They’ve gone to plaid

They’ve gone to plaid

Q. My wife got me some plaid shirts. What ties go with them?

A. Not every plaid shirt can (or, at least, should) be worn with a tie, but there are many that match nicely and create a good look. This is definitely the perfect time for those ever-useful knit ties that I am so fond of. The ties’ solid colors will not clash and often are the deeper shades that you find in the subtler lines of a plaid. Depending on the season, knit ties can be made of wool (in cold weather), cotton (in warm weather), or silk (all year ’round). Their informal style works well with the casual nature of almost every type of plaid shirt.

Other solid-color ties that are not knits and are made of silk, wool, cotton, or linen also work with plaid shirts when they are in keeping with the time of year and are not shiny or dressy. I know that men’s fashion magazines show plaid shirts worn with patterned neckties (sometimes even plaids with plaids!), but I urge you to show good judgment and avoid the many mistakes that accompany these overly busy combinations. They can sometimes work, but they involve perfect color matching, subtle tie patterns, and nothing that conflicts. I can see no good reason to tempt fate and look for possible trouble when it is so easy to stay with simple choices.

The fabric makes a big difference in plaid shirts, that is, whether it is a rough, casual flannel shirt or a dressier smooth cotton fabric. Flannel plaid shirts are not usually worn with a tie. They go best with very casual pants such as chinos and jeans in more informal or dress-down Friday settings. But smoother cotton plaid shirts can be dressed up with a tie and layered under a blazer/sports jacket.
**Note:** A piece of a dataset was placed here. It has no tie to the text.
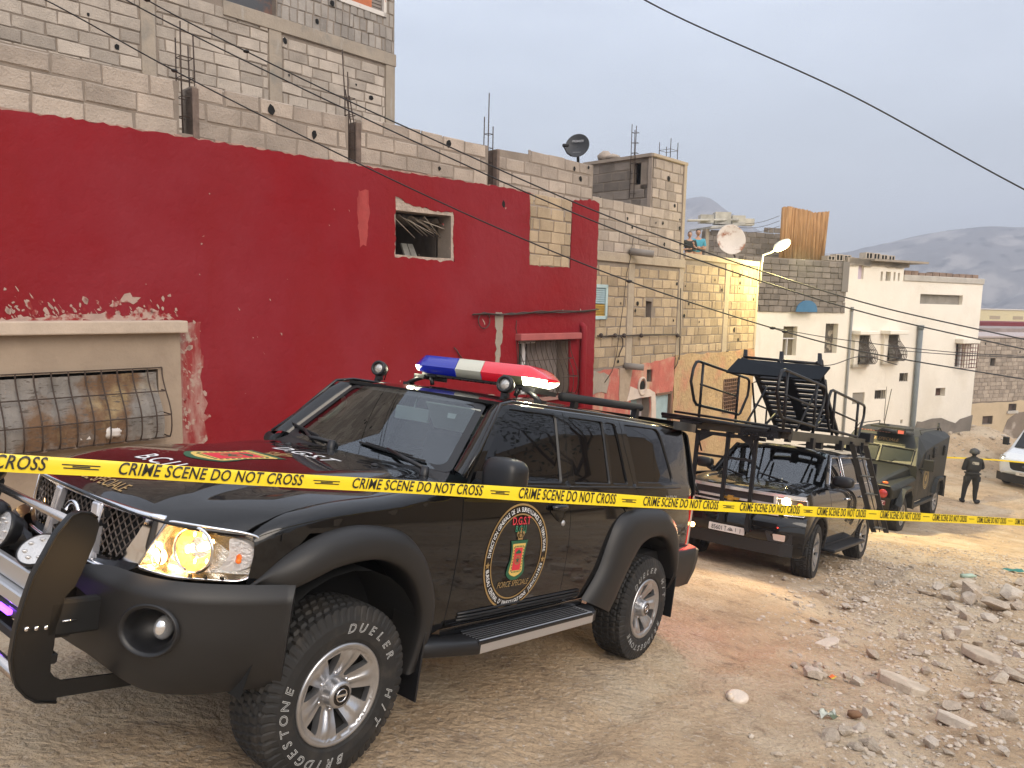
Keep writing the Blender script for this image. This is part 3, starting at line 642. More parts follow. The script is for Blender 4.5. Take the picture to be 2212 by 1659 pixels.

The size of the plaid is another factor to consider. Large-scale plaids are always more casual and informal than small plaids. Then, too, there is one specific type of plaid shirt that is dressier than all the others, called a tattersall. It’s an overall pattern with thin lines of two or more colors, forming small squares, usually on a white background. When men complain that their clothes are boring and too much the same, I recommend that they look for interesting variations on the basics to insert into their wardrobes. Plaid shirts are a good start, and a tattersall plaid can be an excellent option.

Keep in mind that moving to the less formal does not mean dressing sloppily. Men who stand out from the crowd for being well dressed when they are “dressed up” are the same men who stand out for looking great when they are in casual clothes. To dress down your good-looking plaid shirt, you might wear khaki cotton pants, corduroys, or maybe well-kept jeans.

For a note of style while “dressing down,” don’t overlook the basic rules of color coordination. As a reminder, one of these rules is to repeat colors. If you want to wear a sweater with your plaid, it definitely needs to follow this rule, or be very neutral. To go with khaki pants, be on the lookout for a handsome plaid shirt that includes khaki as one of the colors in the plaid, or perhaps a bit of yellow or orange. They all look especially good with khakis. To be a bit dressier, but still casual, you can wear a plaid shirt that has some blue in the plaid with a blue blazer and well-tailored dress pants. Either look is great with a button-down collar plaid shirt, a casual tie, and well-polished loafers.

With the holidays coming up, plaid also is a very nice look for “casual neat” parties . . . on you, or for the ribbons on presents.